-- Start --
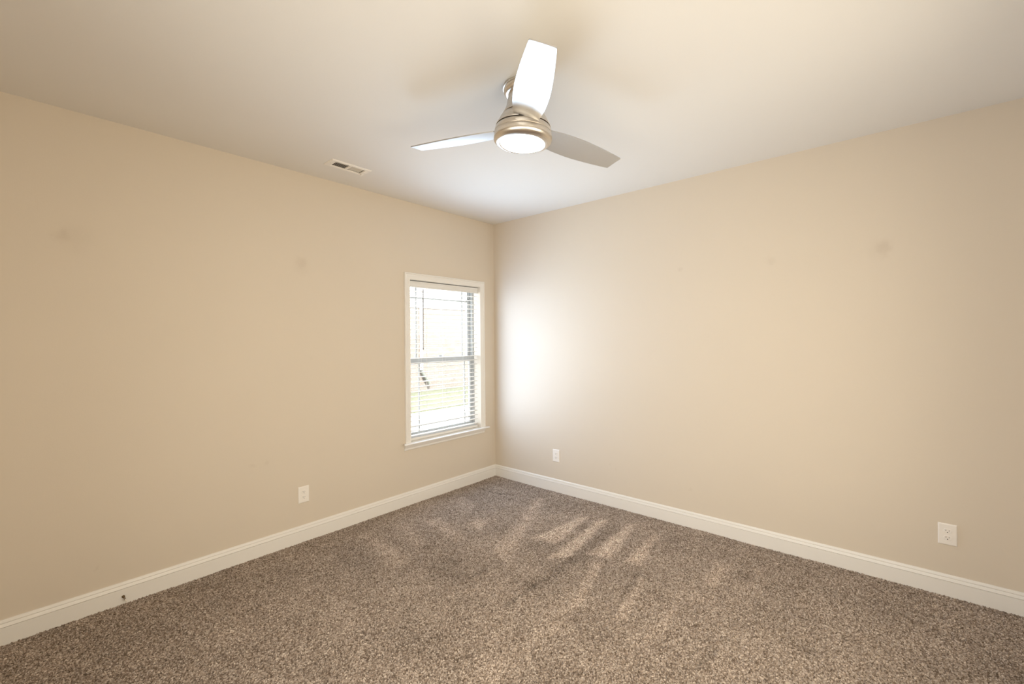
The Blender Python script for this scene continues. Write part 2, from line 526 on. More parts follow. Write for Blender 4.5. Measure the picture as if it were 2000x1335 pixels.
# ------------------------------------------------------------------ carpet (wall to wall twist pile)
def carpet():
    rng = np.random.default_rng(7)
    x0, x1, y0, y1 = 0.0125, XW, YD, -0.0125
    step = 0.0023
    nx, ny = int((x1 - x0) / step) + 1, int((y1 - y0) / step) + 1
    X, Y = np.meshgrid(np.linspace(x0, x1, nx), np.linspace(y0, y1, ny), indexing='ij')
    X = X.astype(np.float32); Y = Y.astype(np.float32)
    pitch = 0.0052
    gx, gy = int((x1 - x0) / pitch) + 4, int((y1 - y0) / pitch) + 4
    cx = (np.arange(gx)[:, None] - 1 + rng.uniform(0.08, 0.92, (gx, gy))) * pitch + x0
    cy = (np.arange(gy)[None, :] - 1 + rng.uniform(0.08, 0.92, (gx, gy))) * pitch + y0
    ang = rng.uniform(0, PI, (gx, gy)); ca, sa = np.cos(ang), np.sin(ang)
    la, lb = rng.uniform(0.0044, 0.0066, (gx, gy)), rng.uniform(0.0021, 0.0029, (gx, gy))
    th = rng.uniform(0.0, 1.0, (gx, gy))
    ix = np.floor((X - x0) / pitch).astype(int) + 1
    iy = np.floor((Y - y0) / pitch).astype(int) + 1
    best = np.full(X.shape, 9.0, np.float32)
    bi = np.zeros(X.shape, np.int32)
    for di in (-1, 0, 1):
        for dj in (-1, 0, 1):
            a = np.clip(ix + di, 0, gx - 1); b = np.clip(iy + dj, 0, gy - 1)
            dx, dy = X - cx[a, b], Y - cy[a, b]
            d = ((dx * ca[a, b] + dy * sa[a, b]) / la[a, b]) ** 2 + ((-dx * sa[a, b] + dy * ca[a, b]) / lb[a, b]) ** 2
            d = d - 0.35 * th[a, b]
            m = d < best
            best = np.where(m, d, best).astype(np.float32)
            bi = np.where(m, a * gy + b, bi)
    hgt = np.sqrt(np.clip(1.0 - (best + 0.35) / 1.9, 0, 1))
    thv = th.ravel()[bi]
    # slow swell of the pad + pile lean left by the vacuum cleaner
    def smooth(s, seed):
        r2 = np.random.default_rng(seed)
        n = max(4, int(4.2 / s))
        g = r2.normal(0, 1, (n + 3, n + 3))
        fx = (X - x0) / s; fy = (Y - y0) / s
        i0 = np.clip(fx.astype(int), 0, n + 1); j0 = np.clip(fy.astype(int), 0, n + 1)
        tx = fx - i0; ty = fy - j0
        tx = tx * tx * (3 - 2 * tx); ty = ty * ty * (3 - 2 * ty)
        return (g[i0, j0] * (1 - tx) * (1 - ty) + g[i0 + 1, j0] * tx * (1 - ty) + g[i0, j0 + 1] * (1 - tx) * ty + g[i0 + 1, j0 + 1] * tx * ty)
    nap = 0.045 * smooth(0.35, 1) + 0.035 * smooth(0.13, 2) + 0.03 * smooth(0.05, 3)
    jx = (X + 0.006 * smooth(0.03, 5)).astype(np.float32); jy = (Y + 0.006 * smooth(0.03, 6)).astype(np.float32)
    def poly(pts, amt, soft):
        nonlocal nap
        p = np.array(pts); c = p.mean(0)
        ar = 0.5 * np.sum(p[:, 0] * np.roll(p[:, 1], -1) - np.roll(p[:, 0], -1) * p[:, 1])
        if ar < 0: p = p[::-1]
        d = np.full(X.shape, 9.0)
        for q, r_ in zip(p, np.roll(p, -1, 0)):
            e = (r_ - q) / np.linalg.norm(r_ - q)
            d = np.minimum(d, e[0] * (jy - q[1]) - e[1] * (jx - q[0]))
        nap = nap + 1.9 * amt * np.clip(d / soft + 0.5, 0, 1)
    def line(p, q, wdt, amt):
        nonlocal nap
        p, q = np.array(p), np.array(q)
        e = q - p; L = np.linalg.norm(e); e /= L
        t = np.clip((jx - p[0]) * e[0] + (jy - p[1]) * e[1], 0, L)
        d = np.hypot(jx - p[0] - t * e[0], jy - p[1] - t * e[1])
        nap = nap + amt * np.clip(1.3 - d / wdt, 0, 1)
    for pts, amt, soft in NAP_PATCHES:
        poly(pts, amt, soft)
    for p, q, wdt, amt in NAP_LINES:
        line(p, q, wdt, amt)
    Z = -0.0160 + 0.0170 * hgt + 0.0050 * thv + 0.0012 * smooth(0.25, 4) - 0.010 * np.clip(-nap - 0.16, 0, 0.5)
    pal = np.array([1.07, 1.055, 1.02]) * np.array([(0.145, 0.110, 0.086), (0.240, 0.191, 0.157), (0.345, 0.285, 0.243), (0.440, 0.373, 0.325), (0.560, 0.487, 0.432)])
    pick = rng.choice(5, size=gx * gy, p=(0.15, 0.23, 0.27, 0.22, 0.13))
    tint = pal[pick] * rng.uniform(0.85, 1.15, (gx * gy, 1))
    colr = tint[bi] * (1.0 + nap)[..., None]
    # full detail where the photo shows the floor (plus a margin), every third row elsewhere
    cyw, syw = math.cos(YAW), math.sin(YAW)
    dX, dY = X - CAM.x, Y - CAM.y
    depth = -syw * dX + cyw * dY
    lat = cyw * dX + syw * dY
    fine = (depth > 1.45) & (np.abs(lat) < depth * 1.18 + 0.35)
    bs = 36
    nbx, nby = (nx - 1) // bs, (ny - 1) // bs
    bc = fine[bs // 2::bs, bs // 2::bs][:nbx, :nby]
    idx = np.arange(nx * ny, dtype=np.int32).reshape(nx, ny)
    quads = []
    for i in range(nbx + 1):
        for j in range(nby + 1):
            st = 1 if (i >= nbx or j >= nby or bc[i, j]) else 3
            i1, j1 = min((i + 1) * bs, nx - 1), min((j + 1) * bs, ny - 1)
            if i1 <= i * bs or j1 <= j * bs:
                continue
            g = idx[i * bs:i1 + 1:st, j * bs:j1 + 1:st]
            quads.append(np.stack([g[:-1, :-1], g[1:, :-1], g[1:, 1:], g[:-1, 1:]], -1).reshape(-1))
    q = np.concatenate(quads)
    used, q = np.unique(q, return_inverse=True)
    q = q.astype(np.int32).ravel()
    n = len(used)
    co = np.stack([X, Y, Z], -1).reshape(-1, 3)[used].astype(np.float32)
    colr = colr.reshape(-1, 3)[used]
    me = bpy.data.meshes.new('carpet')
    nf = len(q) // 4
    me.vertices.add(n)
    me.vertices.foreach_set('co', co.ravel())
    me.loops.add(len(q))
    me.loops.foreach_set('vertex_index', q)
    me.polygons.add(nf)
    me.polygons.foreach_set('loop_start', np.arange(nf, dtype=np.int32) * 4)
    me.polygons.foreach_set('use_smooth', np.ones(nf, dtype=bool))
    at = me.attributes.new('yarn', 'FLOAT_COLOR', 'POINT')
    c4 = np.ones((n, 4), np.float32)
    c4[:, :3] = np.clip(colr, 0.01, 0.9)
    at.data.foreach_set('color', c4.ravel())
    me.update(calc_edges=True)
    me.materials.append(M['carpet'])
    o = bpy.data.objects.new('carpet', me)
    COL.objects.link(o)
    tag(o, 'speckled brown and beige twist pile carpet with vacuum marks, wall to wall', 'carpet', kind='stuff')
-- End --
> WHAT YOU SHOULD DO: Would you set down the listing exactly, omitting pictures?

> TASK RESPONSE:
The Blender Python script for this scene continues. Write part 2, from line 526 on. More parts follow. Write for Blender 4.5. Measure the picture as if it were 2000x1335 pixels.
# ------------------------------------------------------------------ carpet (wall to wall twist pile)
def carpet():
    rng = np.random.default_rng(7)
    x0, x1, y0, y1 = 0.0125, XW, YD, -0.0125
    step = 0.0023
    nx, ny = int((x1 - x0) / step) + 1, int((y1 - y0) / step) + 1
    X, Y = np.meshgrid(np.linspace(x0, x1, nx), np.linspace(y0, y1, ny), indexing='ij')
    X = X.astype(np.float32); Y = Y.astype(np.float32)
    pitch = 0.0052
    gx, gy = int((x1 - x0) / pitch) + 4, int((y1 - y0) / pitch) + 4
    cx = (np.arange(gx)[:, None] - 1 + rng.uniform(0.08, 0.92, (gx, gy))) * pitch + x0
    cy = (np.arange(gy)[None, :] - 1 + rng.uniform(0.08, 0.92, (gx, gy))) * pitch + y0
    ang = rng.uniform(0, PI, (gx, gy)); ca, sa = np.cos(ang), np.sin(ang)
    la, lb = rng.uniform(0.0044, 0.0066, (gx, gy)), rng.uniform(0.0021, 0.0029, (gx, gy))
    th = rng.uniform(0.0, 1.0, (gx, gy))
    ix = np.floor((X - x0) / pitch).astype(int) + 1
    iy = np.floor((Y - y0) / pitch).astype(int) + 1
    best = np.full(X.shape, 9.0, np.float32)
    bi = np.zeros(X.shape, np.int32)
    for di in (-1, 0, 1):
        for dj in (-1, 0, 1):
            a = np.clip(ix + di, 0, gx - 1); b = np.clip(iy + dj, 0, gy - 1)
            dx, dy = X - cx[a, b], Y - cy[a, b]
            d = ((dx * ca[a, b] + dy * sa[a, b]) / la[a, b]) ** 2 + ((-dx * sa[a, b] + dy * ca[a, b]) / lb[a, b]) ** 2
            d = d - 0.35 * th[a, b]
            m = d < best
            best = np.where(m, d, best).astype(np.float32)
            bi = np.where(m, a * gy + b, bi)
    hgt = np.sqrt(np.clip(1.0 - (best + 0.35) / 1.9, 0, 1))
    thv = th.ravel()[bi]
    # slow swell of the pad + pile lean left by the vacuum cleaner
    def smooth(s, seed):
        r2 = np.random.default_rng(seed)
        n = max(4, int(4.2 / s))
        g = r2.normal(0, 1, (n + 3, n + 3))
        fx = (X - x0) / s; fy = (Y - y0) / s
        i0 = np.clip(fx.astype(int), 0, n + 1); j0 = np.clip(fy.astype(int), 0, n + 1)
        tx = fx - i0; ty = fy - j0
        tx = tx * tx * (3 - 2 * tx); ty = ty * ty * (3 - 2 * ty)
        return (g[i0, j0] * (1 - tx) * (1 - ty) + g[i0 + 1, j0] * tx * (1 - ty) + g[i0, j0 + 1] * (1 - tx) * ty + g[i0 + 1, j0 + 1] * tx * ty)
    nap = 0.045 * smooth(0.35, 1) + 0.035 * smooth(0.13, 2) + 0.03 * smooth(0.05, 3)
    jx = (X + 0.006 * smooth(0.03, 5)).astype(np.float32); jy = (Y + 0.006 * smooth(0.03, 6)).astype(np.float32)
    def poly(pts, amt, soft):
        nonlocal nap
        p = np.array(pts); c = p.mean(0)
        ar = 0.5 * np.sum(p[:, 0] * np.roll(p[:, 1], -1) - np.roll(p[:, 0], -1) * p[:, 1])
        if ar < 0: p = p[::-1]
        d = np.full(X.shape, 9.0)
        for q, r_ in zip(p, np.roll(p, -1, 0)):
            e = (r_ - q) / np.linalg.norm(r_ - q)
            d = np.minimum(d, e[0] * (jy - q[1]) - e[1] * (jx - q[0]))
        nap = nap + 1.9 * amt * np.clip(d / soft + 0.5, 0, 1)
    def line(p, q, wdt, amt):
        nonlocal nap
        p, q = np.array(p), np.array(q)
        e = q - p; L = np.linalg.norm(e); e /= L
        t = np.clip((jx - p[0]) * e[0] + (jy - p[1]) * e[1], 0, L)
        d = np.hypot(jx - p[0] - t * e[0], jy - p[1] - t * e[1])
        nap = nap + amt * np.clip(1.3 - d / wdt, 0, 1)
    for pts, amt, soft in NAP_PATCHES:
        poly(pts, amt, soft)
    for p, q, wdt, amt in NAP_LINES:
        line(p, q, wdt, amt)
    Z = -0.0160 + 0.0170 * hgt + 0.0050 * thv + 0.0012 * smooth(0.25, 4) - 0.010 * np.clip(-nap - 0.16, 0, 0.5)
    pal = np.array([1.07, 1.055, 1.02]) * np.array([(0.145, 0.110, 0.086), (0.240, 0.191, 0.157), (0.345, 0.285, 0.243), (0.440, 0.373, 0.325), (0.560, 0.487, 0.432)])
    pick = rng.choice(5, size=gx * gy, p=(0.15, 0.23, 0.27, 0.22, 0.13))
    tint = pal[pick] * rng.uniform(0.85, 1.15, (gx * gy, 1))
    colr = tint[bi] * (1.0 + nap)[..., None]
    # full detail where the photo shows the floor (plus a margin), every third row elsewhere
    cyw, syw = math.cos(YAW), math.sin(YAW)
    dX, dY = X - CAM.x, Y - CAM.y
    depth = -syw * dX + cyw * dY
    lat = cyw * dX + syw * dY
    fine = (depth > 1.45) & (np.abs(lat) < depth * 1.18 + 0.35)
    bs = 36
    nbx, nby = (nx - 1) // bs, (ny - 1) // bs
    bc = fine[bs // 2::bs, bs // 2::bs][:nbx, :nby]
    idx = np.arange(nx * ny, dtype=np.int32).reshape(nx, ny)
    quads = []
    for i in range(nbx + 1):
        for j in range(nby + 1):
            st = 1 if (i >= nbx or j >= nby or bc[i, j]) else 3
            i1, j1 = min((i + 1) * bs, nx - 1), min((j + 1) * bs, ny - 1)
            if i1 <= i * bs or j1 <= j * bs:
                continue
            g = idx[i * bs:i1 + 1:st, j * bs:j1 + 1:st]
            quads.append(np.stack([g[:-1, :-1], g[1:, :-1], g[1:, 1:], g[:-1, 1:]], -1).reshape(-1))
    q = np.concatenate(quads)
    used, q = np.unique(q, return_inverse=True)
    q = q.astype(np.int32).ravel()
    n = len(used)
    co = np.stack([X, Y, Z], -1).reshape(-1, 3)[used].astype(np.float32)
    colr = colr.reshape(-1, 3)[used]
    me = bpy.data.meshes.new('carpet')
    nf = len(q) // 4
    me.vertices.add(n)
    me.vertices.foreach_set('co', co.ravel())
    me.loops.add(len(q))
    me.loops.foreach_set('vertex_index', q)
    me.polygons.add(nf)
    me.polygons.foreach_set('loop_start', np.arange(nf, dtype=np.int32) * 4)
    me.polygons.foreach_set('use_smooth', np.ones(nf, dtype=bool))
    at = me.attributes.new('yarn', 'FLOAT_COLOR', 'POINT')
    c4 = np.ones((n, 4), np.float32)
    c4[:, :3] = np.clip(colr, 0.01, 0.9)
    at.data.foreach_set('color', c4.ravel())
    me.update(calc_edges=True)
    me.materials.append(M['carpet'])
    o = bpy.data.objects.new('carpet', me)
    COL.objects.link(o)
    tag(o, 'speckled brown and beige twist pile carpet with vacuum marks, wall to wall', 'carpet', kind='stuff')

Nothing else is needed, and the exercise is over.